- AFP
- parue le
Face au freinage des ambitions environnementales en France comme ailleurs en Europe, les scientifiques du climat s'interrogent sur la meilleure tactique pour rétablir leur place dans le débat public, quelques années après le pic de l'intérêt politique.
Des mesures qui « privilégient le court terme au long terme »
"On a l'impression de vivre un délitement de tout ce qui était discuté pour arriver à des consensus. On le voit sur l'eau, la protection des sols, la biodiversité, le climat", énumère Christophe Cassou, physicien climatologue et directeur de recherche au CNRS qui se dit "désarçonné, en colère, décontenancé".
"Il manque un sursaut collectif" des scientifiques, affirme Valérie Masson-Delmotte, ancienne coprésidente du groupe de travail du GIEC sur la climatologie, qui dit être "interpellée" par des personnes "d'horizons très différents, de bonne volonté, inquiètes, qui se demandent pourquoi la communauté scientifique ne réagit pas". Et la paléoclimatologue de regretter la "très grande prudence" des institutions scientifiques.
"Toutes les discussions (entre scientifiques, NDLR) se focalisent sur Quelle place ? Quelle action ? Est-ce qu'il faut davantage de désobéissance civile ? Est-ce qu'il faut s'engager frontalement ? On est dans le flou, ce qui révèle une certaine impuissance", explique Christophe Cassou.
En France, l'écologie a été reléguée au second plan dans le gouvernement alors qu'elle figurait parmi les priorités affichées après la réélection d'Emmanuel Macron en 2022, y compris budgétairement. Marqués par la crise agricole de début 2024, les élus cherchent d'abord à apaiser les agriculteurs. Le Sénat a élargi un dispositif visant à dépénaliser certaines atteintes à l'environnement et ouvert la voie à la réintroduction d'un insecticide dangereux pour les abeilles.
Des mesures qui "privilégient le court terme au long terme", déplore Philippe Grandcolas, de l'Institut Écologie et Environnement du CNRS, qui constate "des reculs tant sur la biodiversité que sur le climat".

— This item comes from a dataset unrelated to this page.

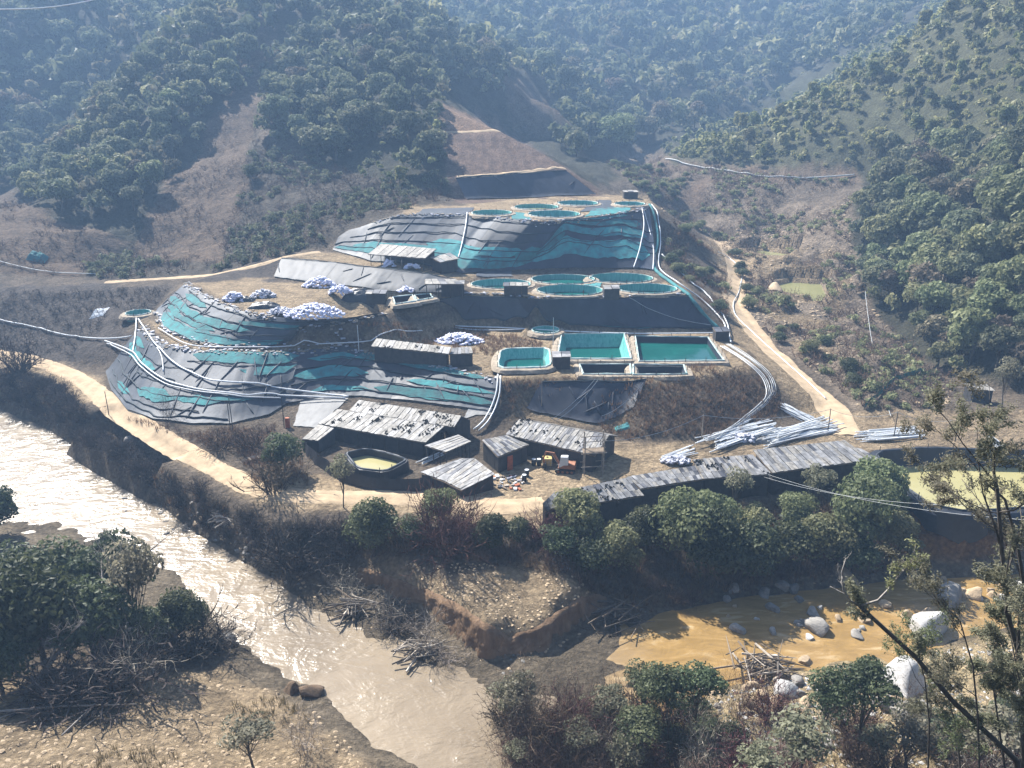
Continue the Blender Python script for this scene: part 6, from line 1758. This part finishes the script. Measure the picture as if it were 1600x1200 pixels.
# ------------------------------------------------------------------ pipes and hoses
def hose(label, px, r, m='pipe', lift=0.12, name='pipe', cat='pipe', n=6, z=None):
    W = smooth_path([G(u, v) for u, v in px] if z is None else [Pz(u, v, zz) for (u, v), zz in zip(px, z)], 0.8)
    if z is None:
        W = [Vector((p.x, p.y, max(p.z, float(zt(p.x, p.y))) + lift)) for p in W]
    b = W[0].copy(); mb = MB().tube([p - b for p in W], r, n)
    o = mb.build(name, M[m], None, True); o.location = b
    return tag(o, label, cat)
LF = 0.55
hose('white pipe down the left end of the big liner, straight one', [(216, 500), (212, 530), (208, 556)], 0.11, lift=LF)
hose('long white pipe curving across the big liner, upper one', [(217, 503), (240, 538), (275, 573), (320, 596), (360, 602), (440, 612), (520, 622), (545, 625)], 0.13, lift=LF)
hose('long white pipe curving across the big liner, lower one', [(165, 537), (205, 553), (225, 575), (262, 600), (310, 613), (380, 622), (440, 623), (540, 627)], 0.13, lift=LF)
hose('second pipe alongside the lower curving one', [(168, 541), (203, 558), (222, 579), (258, 604), (306, 616), (380, 625), (440, 627)], 0.10, lift=LF)
hose('short white branch pipe ending on the big liner', [(246, 548), (254, 565), (256, 586)], 0.09, lift=LF)
hose('white pipe crossing the excavated slope from the left edge', [(-20, 500), (40, 510), (100, 525), (150, 531), (190, 530), (206, 527)], 0.13, lift=0.3)
hose('pale hose along the foot of the second liner tier', [(248, 516), (290, 540), (340, 546), (420, 546), (500, 541), (580, 536), (660, 520)], 0.09, lift=0.4)
hose('pale hose sagging along the left foot of the black lined face', [(610, 497), (680, 507), (740, 515), (800, 515), (840, 512)], 0.09, z=[7.3, 6.9, 6.5, 6.5, 6.7])
hose('white pipe along the foot of the black lined face', [(610, 494), (700, 508), (790, 512), (900, 518), (1000, 521), (1120, 520)], 0.12, z=[7.4, 6.9, 6.6, 6.5, 6.5, 6.4])
hose('white pipe down the middle of the upper slope', [(730, 336), (728, 355), (722, 385), (716, 408)], 0.12, lift=0.55)
hose('white pipe down the right end of the upper slope', [(1003, 330), (1006, 355), (1000, 390), (990, 422)], 0.12, lift=0.55)
hose('second pipe at the right end of the upper slope', [(1006, 332), (1015, 365), (1021, 395), (1020, 425)], 0.12, lift=0.5)
hose('teal net covered pipe run down the right edge of the terraces', [(1014, 322), (1024, 350), (1027, 380), (1022, 420), (1050, 445), (1080, 470), (1105, 500), (1122, 515)], 0.34, 'net', 0.3)
hose('white pipe beside the teal run down the right edge', [(1018, 322), (1029, 350), (1032, 380), (1030, 420), (1060, 445), (1095, 470), (1125, 500), (1135, 520), (1142, 538)], 0.13, lift=0.4)
hose('outer white pipe down the spur right of the terraces', [(1034, 400), (1060, 425), (1085, 448), (1100, 458), (1132, 500), (1140, 530)], 0.12, lift=0.4)
hose('pale pipe following the valley track', [(1122, 395), (1140, 405), (1158, 425), (1155, 455), (1146, 475), (1150, 495), (1180, 525), (1230, 570), (1290, 625)], 0.10, lift=0.25)
hose('black cable sagging across the black lined face', [(980, 468), (1010, 485), (1060, 503), (1110, 512)], 0.05, 'hose_grey', 0.5)
hose('white pipes bent down the corner between liner and sheds, left one', [(778, 590), (776, 615), (768, 640), (755, 663), (740, 676)], 0.12, lift=0.5)
hose('white pipes bent down the corner between liner and sheds, right one', [(782, 592), (781, 617), (774, 642), (762, 664), (748, 678)], 0.12, lift=0.5)
hose('grey pipe along the hillside path at the back right', [(1040, 250), (1100, 264), (1180, 276), (1250, 280), (1335, 275)], 0.22, 'hose_grey', 0.4)
hose('pale hose over the left excavated bench', [(0, 410), (30, 418), (80, 427), (150, 430)], 0.10, 'hose_grey', 0.3)
for k in range(6):
    o_ = k * 3
    hose(f'white pipe of the bundle bending round the spoil mound, strand {("one two three four five six").split()[k]} from outside',
         [(1140 - o_, 540 + k), (1180 - o_, 566 + k), (1205 - o_, 590 + k), (1212 - o_, 615 + k), (1200 - o_, 632 + k), (1160 - o_, 665 + k), (1125 - o_, 688 + k)], 0.06, 'pipe' if k % 2 else 'hose_grey', 0.3 + 0.1 * (k % 3))

def pipe_pile(label, a, b, width, n, seed, r=0.08, jit=0.09):
    A = G(*a); B = G(*b); c = (A + B) / 2; c.z = float(zt(c.x, c.y))
    o = thing('pipe_pile', label, 'pipes', c)
    d = (B - A); L = d.length; d.normalize(); s = Vector((-d.y, d.x, 0)).normalized()
    rr = random.Random(seed)
    me = MB().tube([(-.5, 0, 0), (-.2, .004, 0), (.2, -.003, 0), (.5, 0, 0)], 0.5, 6).mesh('pipe', True)
    me.materials.append(M['pipe'])
    for k in range(n):
        o2 = bpy.data.objects.new('pipe', me); COL.objects.link(o2); o2.parent = o
        off = (rr.random() - .5) * width
        p = d * rr.uniform(-.12, .12) * L + s * off
        g = float(zt(c.x + p.x, c.y + p.y)) - c.z
        o2.location = p + Vector((0, 0, max(g, -.2) + 0.15 + rr.random() * 0.55 * (1 - abs(off) / width)))
        ang = math.atan2(d.y, d.x) + rr.gauss(0, jit)
        o2.rotation_euler = (0, -math.asin(max(-.5, min(.5, d.z))) + rr.gauss(0, .02), ang)
        o2.scale = (L * rr.uniform(.7, 1.0), r * 2, r * 2)
    return o
pipe_pile('long heap of white pipes laid below the spoil mound, nearest the yard', (1105, 700), (1205, 668), 3.0, 34, 1)
pipe_pile('heap of white pipes fanned across the sand left of the track', (1190, 690), (1300, 664), 3.2, 40, 2)
pipe_pile('small bundle of white pipes lying down the slope by the track', (1222, 632), (1276, 660), 2.0, 24, 3)
pipe_pile('low rounded heap of white pipes right of the track', (1345, 686), (1440, 678), 2.6, 36, 4, jit=.03)
pipe_pile('few pale poles beside the scaffold', (1030, 720), (1085, 704), 1.6, 10, 5)
pipe_pile('white pipes ending over the settling pond from the tail roof', (1365, 716), (1412, 728), 0.9, 5, 6)
pipe_pile('pale pipes crossing the far corner of the settling pond', (1545, 690), (1570, 712), 1.2, 8, 7)
pipe_pile('small stack of pale poles in front of the olive pool', (655, 728), (690, 712), 0.8, 6, 8)

# ------------------------------------------------------------------ sack heaps
def sack_heap(label, u, v, wpx, hpx, z, n, seed, m='bag', dep=0.5):
    c = Pz(u, v, z); mp = m_per_px(c); rx = wpx * mp / 2; hz = hpx * mp
    o = thing('sack_heap', label, 'sacks', c)
    rs = np.random.default_rng(seed); mb = MB()
    import bmesh
    bm = bmesh.new(); bmesh.ops.create_icosphere(bm, subdivisions=1, radius=1.0)
    BV = np.array([v_.co[:] for v_ in bm.verts]); BF = [tuple(v_.index for v_ in f.verts) for f in bm.faces]; bm.free()
    for k in range(n):
        a = rs.random() * 6.283; q = rs.random() ** .5
        x = math.cos(a) * q * rx; y = math.sin(a) * q * rx * dep
        h = hz * max(0, 1 - q ** 2) * rs.uniform(.75, 1.05)
        s = np.array([.42, .30, .20]) * rs.uniform(.8, 1.3)
        V = BV * (1 + rs.normal(0, .12, (len(BV), 1))) * s
        al = rs.random() * 6.28; ca, sa = math.cos(al), math.sin(al); tl = rs.normal(0, .4)
        X = V[:, 0] * ca - V[:, 1] * sa; Y = V[:, 0] * sa + V[:, 1] * ca; Z = V[:, 2] + X * tl
        mb.add(np.stack([X + x, Y + y, Z + h + .12], 1), BF)
    tag(mb.build('sacks', M[m], o), kind='stuff')
    return o
sack_heap('lavender-white sack heap at the back of the sack yard', 500, 448, 52, 14, 11.5, 150, 1)
sack_heap('smaller sack heap just in front of the one at the back', 532, 459, 36, 12, 11.5, 90, 2)
sack_heap('wide sack heap at the front edge of the sack yard', 492, 494, 92, 18, 11.5, 260, 3)
sack_heap('sack heap spilling at the left end of the sack yard', 366, 470, 36, 12, 11.5, 90, 4)
sack_heap('low grey-white sack heap in the middle left of the sack yard', 412, 464, 40, 10, 11.5, 100, 5, 'bag_grey')
sack_heap('grey sacks between the left and the wide heap', 440, 490, 44, 8, 11.5, 90, 6, 'bag_grey')
sack_heap('white sack heap on the terrace of the rectangular ponds', 718, 535, 74, 13, 6.1, 220, 7)
sack_heap('few white sacks under the open shed roof, left', 608, 417, 18, 10, 14.0, 40, 8)
sack_heap('few white sacks under the open shed roof, right', 645, 421, 26, 9, 13.8, 50, 9)
sack_heap('few pale sacks by the tanks', 635, 456, 24, 6, 11.5, 40, 10)
sack_heap('pale sacks beside the scaffold', 1055, 722, 44, 7, 0.0, 60, 11, 'bag_grey')
sack_heap('sacks on the sand at the end of the pipe heap', 1160, 688, 40, 9, 0.3, 50, 12, 'bag_grey')

def tarp_heap(label, u, v, wpx, hpx, z, seed, m='tarp', dep=0.6):
    c = Pz(u, v, z); mp = m_per_px(c); rx = wpx * mp / 2; hz = hpx * mp
    n = 26; rs = np.random.default_rng(seed); A = np.linspace(-1, 1, n)
    X, Y = np.meshgrid(A, A, indexing='ij')
    R2 = np.maximum(np.abs(X), np.abs(Y)) ** 3
    Z = hz * np.clip(1.15 - R2 * 1.2, -0.1, 0.9) * (0.75 + 0.5 * fbm(X * 3 + seed, Y * 3, 1.0, 3)) + 0.12 * np.abs(fbm(X * 9 + seed, Y * 9, 1, 2))
    Z = Z + zt(c.x + X * rx, c.y + Y * rx * dep) - float(zt(c.x, c.y))
    c.z = float(zt(c.x, c.y))
    me = mesh_np('tarp_heap', np.stack([X * rx, Y * rx * dep, Z], -1).reshape(-1, 3), grid_faces(n, n), True)
    o = link('tarp_heap', me, M[m]); o.location = c
    return tag(o, label, 'tarp')
tarp_heap('black tarpaulin covered heap with a pale top behind the sacks', 560, 457, 50, 16, 11.5, 3)
tarp_heap('crumpled black sheets between the sack heaps', 412, 480, 46, 9, 11.5, 4)
tarp_heap('loose black sheet at the left corner of the sack yard', 385, 470, 26, 8, 11.5, 5)
tarp_heap('crumpled grey sheeting at the foot of the upper slope', 755, 420, 60, 8, 12.4, 6, 'liner')
tarp_heap('dark sheet crumpled beside the ponds pump', 810, 418, 50, 7, 12.2, 7, 'liner_dark')
tarp_heap('pale wrapped bundle on the sand by the pipe heaps', 1192, 690, 34, 7, 0.2, 8, 'concrete', .4)
tarp_heap('blue-grey tarp patch on the excavated slope', 155, 488, 24, 2, 5.6, 9, 'tarp_blue', 1.0)
tarp_heap('teal net heap on the bench at the far left', 48, 352, 28, 10, 18.6, 10, 'net')
tarp_heap('green net tangle beside the scaffold', 972, 672, 22, 4, 0.6, 11, 'net')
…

Effet Trump et attaques contre des agences
Pourtant, ces dernières années, le climat s'était hissé parmi les premières préoccupations des Français. "On avait l'impression, non pas que tout allait être réglé, mais qu'il y avait un dialogue entre les scientifiques et les décideurs, et que les discours scientifiques étaient pris pour ce qu'ils étaient : des faits scientifiques, pas des opinions", regrette Wolfgang Cramer, écologue du CNRS à l'Institut méditerranéen de biodiversité et d'écologie.
Au niveau européen aussi : après l'adoption à marche forcée des mesures du Pacte vert de la Commission européenne, ce dernier subit des attaques frontales des milieux économiques soutenus par plusieurs partis, au nom de la compétitivité face à la Chine et aux États-Unis.
Le retour de Donald Trump s'accompagne d'un retour en arrière "brutal, inédit dans une démocratie" sur le climat, "perçu comme une opportunité de déréglementation dans certains secteurs d'activités", constate Valérie Masson-Delmotte.
À cela s'ajoutent les attaques contre des agences indépendantes de l'État, telles que l'Ademe (environnement), l'Anses (santé) ou l'Office français de la biodiversité, pointées du doigt par le gouvernement, dénoncées par des élus de droite et d'extrême droite, voire directement menacées par certains membres de syndicats agricoles.
"Le narratif qui se met en place, c'est de faire de la protection et du droit de l'environnement, des agences chargées de la protection de l'environnement, voire des institutions scientifiques ou des chercheurs, des boucs émissaires", dénonce Valérie Masson-Delmotte.
Face au « mépris du fait scientifique », des scientifiques en rébellion
L'impuissance des scientifiques réside dans leur incapacité à se faire entendre médiatiquement, selon Valérie Masson-Delmotte : "On a peu de moyens. On n'a pas toutes ces techniques de marketing, de relations publiques pour construire et propager des informations sur les réseaux sociaux".
Car il y a, dans la période actuelle, "un mépris du fait scientifique, de la réalité, qui fait que notre manière de communiquer, basée sur les faits, est désarçonnée", ajoute Christophe Cassou.
Face à cette impuissance, certains, comme les "scientifiques en rébellion", un collectif dont fait partie Wolfgang Cramer, veulent imposer "d'autres formes de communications, sous forme de désobéissance civile non violente, pour alerter le public".
Comme le blocage d'une écluse du port du Havre pour protester contre l'installation d'un terminal méthanier de TotalEnergies; poursuivis en justice, les scientifiques ont été relaxés. "Tant qu'on n'a pas tout essayé, il faut continuer", martèle Wolfgang Cramer.